After a refreshing good night sleep, I was picked up by Wayne. He offered me breakfast at another drive through fast food restaurant (and was surprised when I just wanted a bagel with cream cheese, no chicken or greasy potatos). A quick tour through his office later, we were on our route to the airport. To finish my tourist crash course of Dallas, we went to see the place where John F. Kennedy was shot down. Luckily, there were no shooters that day, and I survived the car drive to the airport.

Wayne gave me his ferry tank, accompanied by all the packages I delivered at his house. This included an immersion suit, a life raft and some small supplies. It took a while to squeeze all this extra equipment into the airplane. Wayne and I said goodbye, and we hoped to see each other again in about a month…

I filed an IFR flight plan (via the internet, so no impatient controllers on the phone) and informed the tower I was ready for an IFR flight direct to Clark-Taney County (KPLK). The tower replied with a series of unknown reporting points and numbers. Apparently it was the name of an SID and referred to a certain chart. Unfortunately, I couldn’t find these SID’s in their respective airport divisions in the published terminal procedures. After a fruitless 5 minutes of searching, I decided to set aside my pride and asked the tower where I could find the SID chart. His reply was that they were in the terminal procedures booklet, which was laying in front of me. He was afraid that I didn’t have the booklet, and was about to modify my clearance.
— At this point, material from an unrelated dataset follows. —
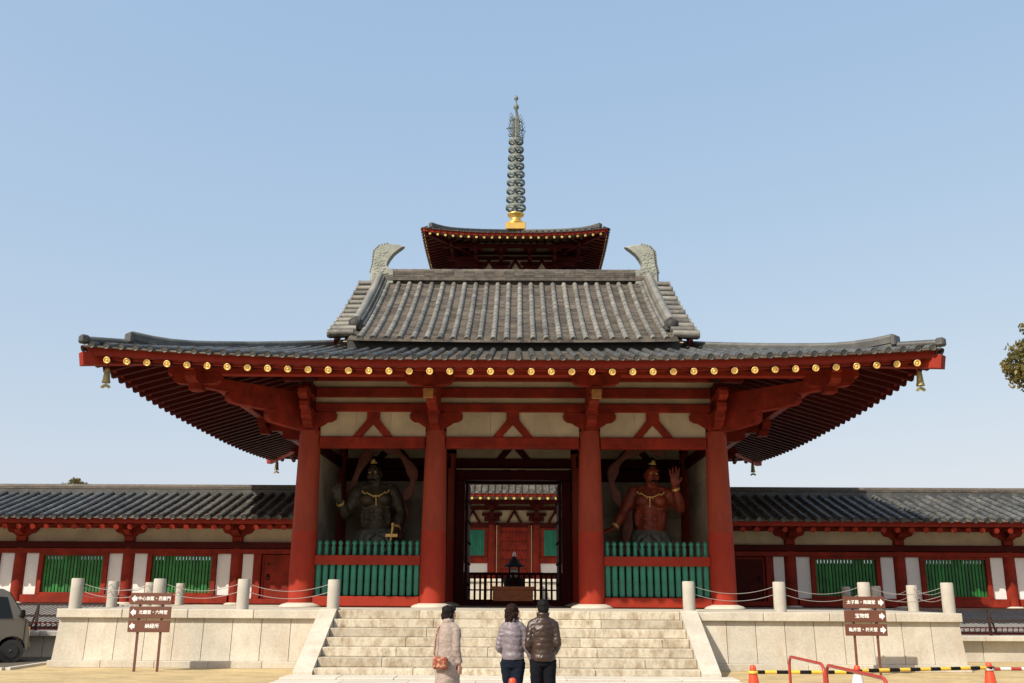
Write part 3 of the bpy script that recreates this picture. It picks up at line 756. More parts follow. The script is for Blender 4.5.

I assured him I had the booklet on board, I just couldn’t find the page the SID was published on. He looked it up while I taxied (very slowly to gain more time). It turned out all the SID’s were published in a little introduction before the first airport diagrams. He gave me the page number and I could now finally get airborne with my mind at ease.

Thanks to a very strong tailwind (20 – 30kts), it was soon clear that I would have enough fuel on board to fly directly to my final destination of that day: Spirit of Saint Louis (KSUS). After 2.5 hours, I informed ATC of my diversion, and proceeded direct to Saint Louis. The weather reports of the airports in the vicinity were not very promising (thunder storms, low clouds, …), but KSUS maintained good VFR weather so I kept drilling holes through the isolated layers of clouds.
After a normal landing I was asked by the tower to which FBO I wanted to taxi. Since this was not my planned stop for that flight, I did not really look into the possible FBO’s. I told him I needed fuel, to which he replied that all the FBO’s had fuel available. That didn’t really narrow it down. So I asked him where the cheapest fuel was available; information which he claimed he didn’t have, and even if he did know that, he was not at liberty to tell me. Getting a little bit frustrated I taxied to the FBO that was right in front of me. Later that day I would find out it was the second cheapest on the airport, so it was a good gamble. Again I was greeted in a very professional way, and offered free refreshments and cookies. The friendly lady at the counter looked for a hotel.

While waiting for the shuttle to pick me up, it was time to do some fuel calculations. I had flown for 2 days now, and the average fuel consumption was 8.5 GPH, quite a bit more than the 7 GPH one could find in the manual. This would require a slightly altered plan in the Canadian part of the trip, to maintain a sufficient safety margin. But that was a problem for later. Now it was time to go to the hotel.

The hotel had a free snack buffet, which saved me the time, money and trouble to find a restaurant, which was nice. A thing that was not so nice, was the toiled that got clogged an which I had to de-clog myself because the maintenance guy was not available. Not really what you expect if you pay for a hotel room. I guess it’s the very nice Belgian mentality and attitude not to make a problem of this.

I turned down the air-conditioning which had caused the temperature to drop to somewhere around freezing point, and went to bed.